DATA PROVIDED:
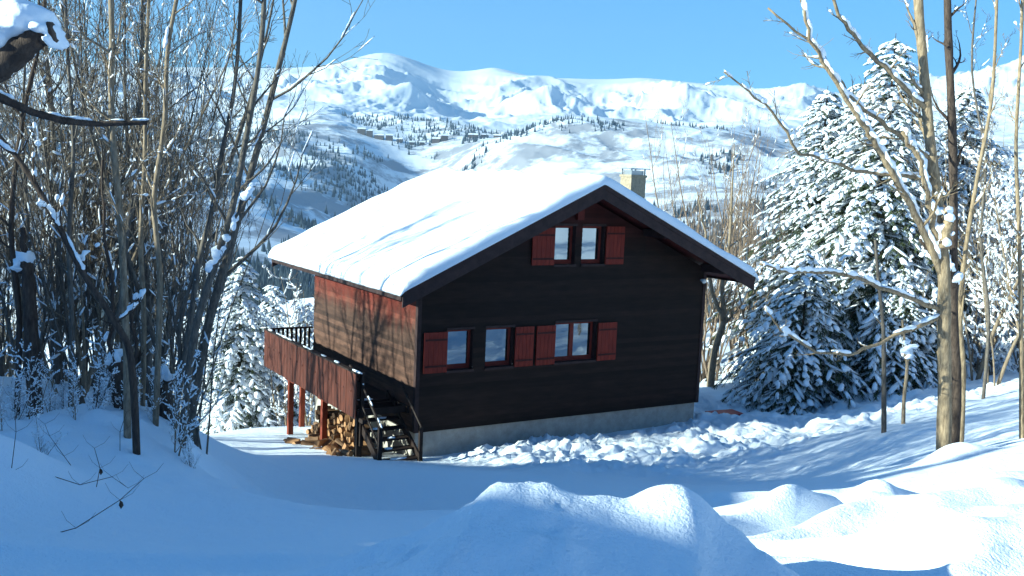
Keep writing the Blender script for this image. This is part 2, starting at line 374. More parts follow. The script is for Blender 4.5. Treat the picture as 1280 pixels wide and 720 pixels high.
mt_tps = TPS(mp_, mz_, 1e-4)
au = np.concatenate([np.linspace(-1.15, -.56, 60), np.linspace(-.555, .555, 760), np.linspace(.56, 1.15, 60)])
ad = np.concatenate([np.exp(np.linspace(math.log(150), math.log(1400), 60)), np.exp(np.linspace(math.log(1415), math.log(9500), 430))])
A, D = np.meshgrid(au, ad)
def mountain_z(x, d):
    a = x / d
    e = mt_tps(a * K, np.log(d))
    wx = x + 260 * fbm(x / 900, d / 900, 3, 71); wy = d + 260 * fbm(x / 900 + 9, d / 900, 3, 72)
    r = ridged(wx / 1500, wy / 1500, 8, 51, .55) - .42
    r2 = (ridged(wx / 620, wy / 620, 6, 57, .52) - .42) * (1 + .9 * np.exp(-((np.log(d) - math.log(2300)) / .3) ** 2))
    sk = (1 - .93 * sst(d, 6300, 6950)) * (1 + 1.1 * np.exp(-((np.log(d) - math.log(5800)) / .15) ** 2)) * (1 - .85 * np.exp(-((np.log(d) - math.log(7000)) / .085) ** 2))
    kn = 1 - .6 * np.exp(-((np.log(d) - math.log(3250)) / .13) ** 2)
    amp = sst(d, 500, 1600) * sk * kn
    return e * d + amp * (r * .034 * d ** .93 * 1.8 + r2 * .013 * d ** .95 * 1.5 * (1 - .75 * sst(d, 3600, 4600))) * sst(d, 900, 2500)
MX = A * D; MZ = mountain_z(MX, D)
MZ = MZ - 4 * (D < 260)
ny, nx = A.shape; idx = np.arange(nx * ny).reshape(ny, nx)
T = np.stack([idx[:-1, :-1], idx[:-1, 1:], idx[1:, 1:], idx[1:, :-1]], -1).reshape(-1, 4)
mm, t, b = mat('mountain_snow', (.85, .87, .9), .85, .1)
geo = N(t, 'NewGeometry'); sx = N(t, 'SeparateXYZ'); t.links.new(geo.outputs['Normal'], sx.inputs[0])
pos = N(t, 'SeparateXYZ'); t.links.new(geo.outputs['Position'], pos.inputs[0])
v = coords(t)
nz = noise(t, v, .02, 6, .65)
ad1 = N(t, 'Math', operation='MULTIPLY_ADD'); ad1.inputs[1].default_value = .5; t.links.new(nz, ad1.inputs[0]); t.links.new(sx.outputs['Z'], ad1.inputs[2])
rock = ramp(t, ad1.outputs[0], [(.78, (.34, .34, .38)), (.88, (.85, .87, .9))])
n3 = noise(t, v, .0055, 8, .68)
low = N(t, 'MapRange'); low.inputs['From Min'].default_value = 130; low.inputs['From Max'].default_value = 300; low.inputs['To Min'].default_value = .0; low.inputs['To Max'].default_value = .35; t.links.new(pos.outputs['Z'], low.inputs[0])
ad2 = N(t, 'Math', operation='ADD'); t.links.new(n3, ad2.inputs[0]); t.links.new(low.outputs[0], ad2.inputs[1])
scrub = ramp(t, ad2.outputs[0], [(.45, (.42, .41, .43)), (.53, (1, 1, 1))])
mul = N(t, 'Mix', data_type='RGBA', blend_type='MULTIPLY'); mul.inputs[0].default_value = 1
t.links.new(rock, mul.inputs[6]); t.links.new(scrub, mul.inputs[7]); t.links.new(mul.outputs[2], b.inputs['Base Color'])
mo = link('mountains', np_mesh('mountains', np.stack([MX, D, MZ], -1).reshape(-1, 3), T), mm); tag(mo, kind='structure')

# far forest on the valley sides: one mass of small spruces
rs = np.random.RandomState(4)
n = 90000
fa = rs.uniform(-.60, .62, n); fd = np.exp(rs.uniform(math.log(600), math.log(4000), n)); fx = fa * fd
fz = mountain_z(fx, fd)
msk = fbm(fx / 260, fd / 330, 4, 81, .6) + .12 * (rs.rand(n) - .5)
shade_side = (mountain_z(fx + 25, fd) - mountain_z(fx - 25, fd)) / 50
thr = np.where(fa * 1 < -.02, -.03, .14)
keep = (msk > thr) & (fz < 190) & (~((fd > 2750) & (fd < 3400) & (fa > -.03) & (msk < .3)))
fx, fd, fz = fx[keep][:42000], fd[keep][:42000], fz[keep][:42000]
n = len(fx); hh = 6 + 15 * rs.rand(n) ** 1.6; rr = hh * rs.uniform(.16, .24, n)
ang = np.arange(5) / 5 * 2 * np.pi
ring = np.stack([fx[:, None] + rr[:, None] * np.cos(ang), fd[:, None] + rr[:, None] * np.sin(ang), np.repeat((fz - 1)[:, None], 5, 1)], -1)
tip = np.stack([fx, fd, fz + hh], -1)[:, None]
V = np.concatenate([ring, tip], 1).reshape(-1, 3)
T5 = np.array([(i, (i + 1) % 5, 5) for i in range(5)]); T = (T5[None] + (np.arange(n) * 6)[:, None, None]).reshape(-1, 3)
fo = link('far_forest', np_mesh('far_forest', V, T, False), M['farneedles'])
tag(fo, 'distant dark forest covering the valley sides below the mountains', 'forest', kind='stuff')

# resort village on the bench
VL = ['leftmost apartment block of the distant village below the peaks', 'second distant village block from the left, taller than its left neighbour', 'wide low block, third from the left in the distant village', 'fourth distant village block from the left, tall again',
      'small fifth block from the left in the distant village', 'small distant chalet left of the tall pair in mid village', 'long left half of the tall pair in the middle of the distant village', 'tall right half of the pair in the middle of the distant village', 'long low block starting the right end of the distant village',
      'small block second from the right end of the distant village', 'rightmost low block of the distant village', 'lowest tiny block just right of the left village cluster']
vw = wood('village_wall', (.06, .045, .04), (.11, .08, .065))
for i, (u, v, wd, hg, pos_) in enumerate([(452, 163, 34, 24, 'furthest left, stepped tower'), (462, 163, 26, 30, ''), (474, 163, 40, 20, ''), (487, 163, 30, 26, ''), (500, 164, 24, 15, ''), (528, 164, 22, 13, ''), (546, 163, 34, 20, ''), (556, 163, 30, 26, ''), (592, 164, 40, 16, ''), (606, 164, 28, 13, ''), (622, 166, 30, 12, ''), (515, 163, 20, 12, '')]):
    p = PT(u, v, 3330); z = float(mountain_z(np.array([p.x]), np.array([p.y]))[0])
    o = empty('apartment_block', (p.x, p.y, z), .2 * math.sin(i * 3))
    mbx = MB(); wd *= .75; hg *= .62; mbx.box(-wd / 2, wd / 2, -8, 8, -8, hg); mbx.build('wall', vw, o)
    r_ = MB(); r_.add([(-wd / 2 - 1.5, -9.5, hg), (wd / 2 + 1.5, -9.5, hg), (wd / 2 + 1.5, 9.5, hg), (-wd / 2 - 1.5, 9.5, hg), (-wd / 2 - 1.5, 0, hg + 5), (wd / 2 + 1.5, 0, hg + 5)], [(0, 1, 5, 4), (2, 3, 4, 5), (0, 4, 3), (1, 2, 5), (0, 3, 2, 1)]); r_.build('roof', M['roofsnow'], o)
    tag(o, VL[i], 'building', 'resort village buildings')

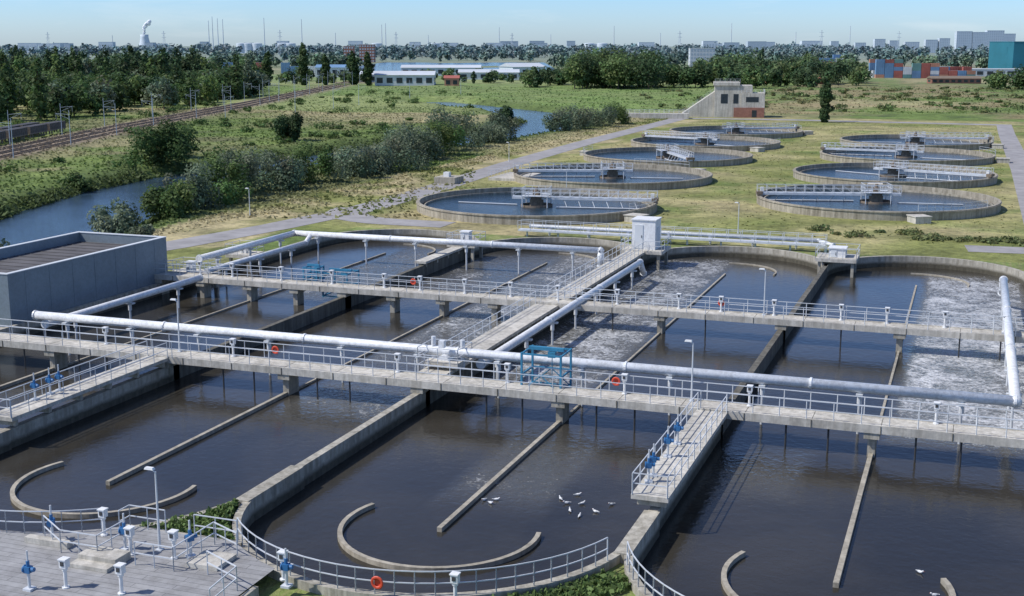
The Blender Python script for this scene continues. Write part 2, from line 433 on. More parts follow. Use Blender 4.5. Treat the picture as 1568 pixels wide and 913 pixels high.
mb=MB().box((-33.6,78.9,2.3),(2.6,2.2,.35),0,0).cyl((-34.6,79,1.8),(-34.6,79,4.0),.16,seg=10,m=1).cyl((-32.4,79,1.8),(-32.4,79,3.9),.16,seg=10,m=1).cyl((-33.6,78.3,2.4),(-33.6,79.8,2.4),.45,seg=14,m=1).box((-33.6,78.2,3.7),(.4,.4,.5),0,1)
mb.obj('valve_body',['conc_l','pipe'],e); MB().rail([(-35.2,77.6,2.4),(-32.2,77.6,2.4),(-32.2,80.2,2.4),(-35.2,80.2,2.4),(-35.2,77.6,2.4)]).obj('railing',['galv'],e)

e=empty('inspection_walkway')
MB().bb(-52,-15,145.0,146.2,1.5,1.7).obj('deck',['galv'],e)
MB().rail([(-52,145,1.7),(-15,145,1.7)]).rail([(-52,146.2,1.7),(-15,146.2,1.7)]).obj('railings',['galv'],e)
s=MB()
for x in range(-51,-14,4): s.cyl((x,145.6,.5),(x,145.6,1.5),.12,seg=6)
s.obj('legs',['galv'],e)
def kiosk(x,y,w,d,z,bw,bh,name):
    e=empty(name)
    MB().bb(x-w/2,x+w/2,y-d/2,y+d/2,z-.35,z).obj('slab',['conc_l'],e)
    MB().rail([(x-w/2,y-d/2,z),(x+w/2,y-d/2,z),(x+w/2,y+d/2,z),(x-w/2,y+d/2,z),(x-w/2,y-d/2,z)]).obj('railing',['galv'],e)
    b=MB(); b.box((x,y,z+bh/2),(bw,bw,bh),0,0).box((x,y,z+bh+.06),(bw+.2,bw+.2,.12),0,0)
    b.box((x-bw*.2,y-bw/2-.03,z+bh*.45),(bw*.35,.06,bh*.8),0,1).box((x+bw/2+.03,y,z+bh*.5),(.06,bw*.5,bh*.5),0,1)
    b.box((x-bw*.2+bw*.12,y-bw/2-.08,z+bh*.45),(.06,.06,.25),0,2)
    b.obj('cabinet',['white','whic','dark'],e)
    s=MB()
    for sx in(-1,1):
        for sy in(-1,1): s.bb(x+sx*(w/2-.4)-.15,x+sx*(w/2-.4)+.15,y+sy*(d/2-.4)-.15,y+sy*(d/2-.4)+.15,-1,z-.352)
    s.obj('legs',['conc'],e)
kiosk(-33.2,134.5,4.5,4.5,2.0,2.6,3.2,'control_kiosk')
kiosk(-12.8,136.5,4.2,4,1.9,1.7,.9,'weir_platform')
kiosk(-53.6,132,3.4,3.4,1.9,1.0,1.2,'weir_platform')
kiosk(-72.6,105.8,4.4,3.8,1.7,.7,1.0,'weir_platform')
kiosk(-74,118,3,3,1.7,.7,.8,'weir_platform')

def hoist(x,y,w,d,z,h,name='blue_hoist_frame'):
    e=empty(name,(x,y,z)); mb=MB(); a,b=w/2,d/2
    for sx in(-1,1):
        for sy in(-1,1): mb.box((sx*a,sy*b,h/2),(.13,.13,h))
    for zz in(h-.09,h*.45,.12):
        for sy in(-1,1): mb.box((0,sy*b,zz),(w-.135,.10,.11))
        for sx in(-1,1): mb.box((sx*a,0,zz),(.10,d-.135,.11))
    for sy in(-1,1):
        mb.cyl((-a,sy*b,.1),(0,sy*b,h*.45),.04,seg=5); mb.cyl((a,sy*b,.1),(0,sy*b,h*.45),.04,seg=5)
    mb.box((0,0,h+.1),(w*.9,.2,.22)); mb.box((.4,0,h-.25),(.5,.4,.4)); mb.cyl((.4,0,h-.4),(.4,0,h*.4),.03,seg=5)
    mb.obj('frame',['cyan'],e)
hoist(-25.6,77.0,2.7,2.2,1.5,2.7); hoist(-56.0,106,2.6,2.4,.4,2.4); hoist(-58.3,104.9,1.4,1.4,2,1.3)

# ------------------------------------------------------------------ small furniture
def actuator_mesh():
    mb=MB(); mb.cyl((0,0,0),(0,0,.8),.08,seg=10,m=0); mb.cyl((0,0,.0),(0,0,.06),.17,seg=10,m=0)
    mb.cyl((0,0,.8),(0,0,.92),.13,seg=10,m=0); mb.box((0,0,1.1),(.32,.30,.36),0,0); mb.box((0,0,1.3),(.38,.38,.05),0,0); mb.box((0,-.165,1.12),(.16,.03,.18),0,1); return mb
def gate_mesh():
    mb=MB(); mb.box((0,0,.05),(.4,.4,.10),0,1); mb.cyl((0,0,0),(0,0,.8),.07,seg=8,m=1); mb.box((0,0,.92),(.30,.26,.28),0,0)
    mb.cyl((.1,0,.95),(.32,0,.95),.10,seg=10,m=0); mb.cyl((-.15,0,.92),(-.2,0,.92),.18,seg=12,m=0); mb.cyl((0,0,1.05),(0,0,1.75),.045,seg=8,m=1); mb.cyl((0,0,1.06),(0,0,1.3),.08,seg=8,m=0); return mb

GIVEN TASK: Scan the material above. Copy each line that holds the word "script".

FULL SOLUTION:
Keep writing the Blender script for this image. This is part 2, starting at line 374. More parts follow. The script is for Blender 4.5. Treat the picture as 1280 pixels wide and 720 pixels high.
The Blender Python script for this scene continues. Write part 2, from line 433 on. More parts follow. Use Blender 4.5. Treat the picture as 1568 pixels wide and 913 pixels high.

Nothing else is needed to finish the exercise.